Glenwood Canyon’s geology: A recipe for rockslides
will@postindependent.com

Cameron Lobato / GeoStabilization International |
Joe Elsen still remembers the moment when, drilling to set caissons near the future Hanging Lake Tunnel in the late 1980s, he first encountered the Glenwood Canyon’s “Gray Layer.”
The muddy subsurface was not only an engineering challenge, but its very existence portends an instability that has since resulted in closures and even loss of life. The Gray Layer was formed thousands of years before anyone was around to imagine building a road through the Rockies. A massive rockslide dammed the river, allowing sediment and ash from an eruption near Dotsero to fill the bottom of the resulting lake.
“It all points back to the same thing,” said Elsen, a retired Colorado Department of Transportation engineer. “Every material has its own angle of repose, and it really won’t be happy until it’s at that.”
That means that, generally speaking, straight up and down isn’t terribly stable.
As construction began on Interstate 70 through the canyon, Elsen was among those in charge of removing the most dangerous features.
“There was a fair amount of planning and mitigation,” he said. “I don’t think you can get them all, but I think at the time it was as good as it could get.”
After the I-70 canyon ribbon cutting, Elsen spent some time away before returning to the area as program engineer in 2002. He dealt with major closures caused by rockfall in 2004 and 2010. Although he no longer works for CDOT, he was called in to take a look at the damage after the most recent slide, which caused the longest full closure to date of the stretch of road. The damage, he said, seemed comparable or even less than past events, but harder to route around.
“Some of it’s luck,” he said. “Back then we were able to open traffic under reduced capacity sooner.”
Another significant difference is the location of the slide. Instead of shearing off a cliff face, the initial rock appears to have dislodged from an existing slope of rubble. With rapidly melting snow rendering the pile unstable, it didn’t take much to start a chain reaction.
“Once you get a rock to fall, it has enough energy to knock other rocks loose,” said Cameron Lobato of GeoStabilization International, a private company brought in to help remove unstable rocks after the Feb. 15 slide.
The result was a slope full of 6- to 8-foot diameter boulders that had to be scaled and stabilized by hand.
“CDOT’s internal rockfall and geohazard team is one of the best in North America,” Lobato said. “It’s a lot more stable than when we got there.”
But why?
As to what makes Glenwood Canyon so prone to rockfall, Colorado Mountain College associate geology professor Joe Reinig has a theory.

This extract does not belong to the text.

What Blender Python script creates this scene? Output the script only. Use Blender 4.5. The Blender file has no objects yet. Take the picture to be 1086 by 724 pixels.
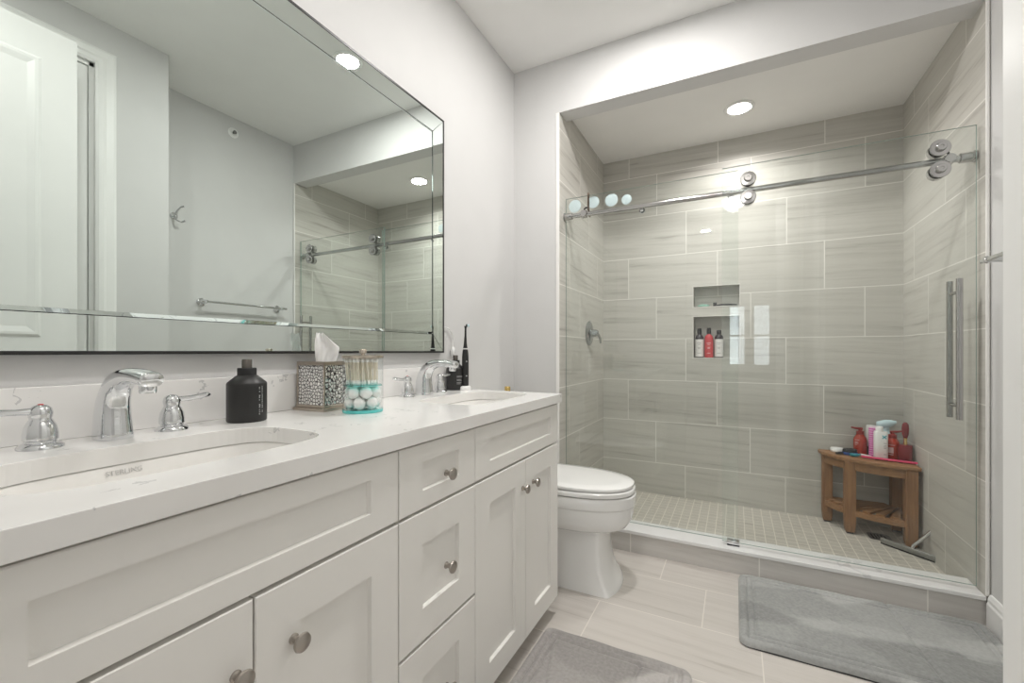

“Where the main rockfalls happen is where you have the most granite exposed,” he said. That granite, along with gneiss and schist (types of metamorphic rock), makes up the bulk of the cliffs through the center of the canyon. It’s truly ancient stone — about a billion years older than the rock on top of it, which itself predates the dinosaurs.
“The fact that it’s been exposed for 65 million years and was old to begin with certainly makes it less durable,” Reinig said.
The top layers, meanwhile, are mostly dolomite and limestone. Products of an ancient shallow sea, they’re quite permeable to rain and snowmelt, which are most common in the shoulder seasons, but are unpredictable. The canyon’s major I-70 closures have come in February, March, June and November.
“When the water filters down and hits that granite, it doesn’t soak up the water at all, so it tends to flow out over the surface,” Reinig said. “It makes that whole slope less stable.”
Stretched thin
While Interstate 70 is a priority corridor for CDOT, communications manager Amy Ford stressed that it’s just one of many.
“We have 750 rockfall areas that we monitor statewide,” she said. “Our challenge is that we’re talking about hundreds of miles of canyon and rock face to mitigate.”
The agency’s $9 million geohazards budget is allocated based on risk, with about two-thirds going to risk reduction including permanent rockfall mitigation.
Some of that goes to Glenwood Canyon, but there are plenty of other problem areas like “Million Dollar Highway,” U.S. 550 near Durango, where slides also occurred last week.
“Colorado is one of the leading states when it comes to rockfall. It’s an incredibly expensive endeavor,” Ford said. “We do our very best to meet all of those needs. We don’t have the funds to be able to mitigate everything. The likelihood of that changing anytime would require a vote of the people.”
In the meantime, CDOT is working to get emergency relief from the federal government to help with repairs from the current slide.
“Safety on our roadways is our number one priority,” Ford said.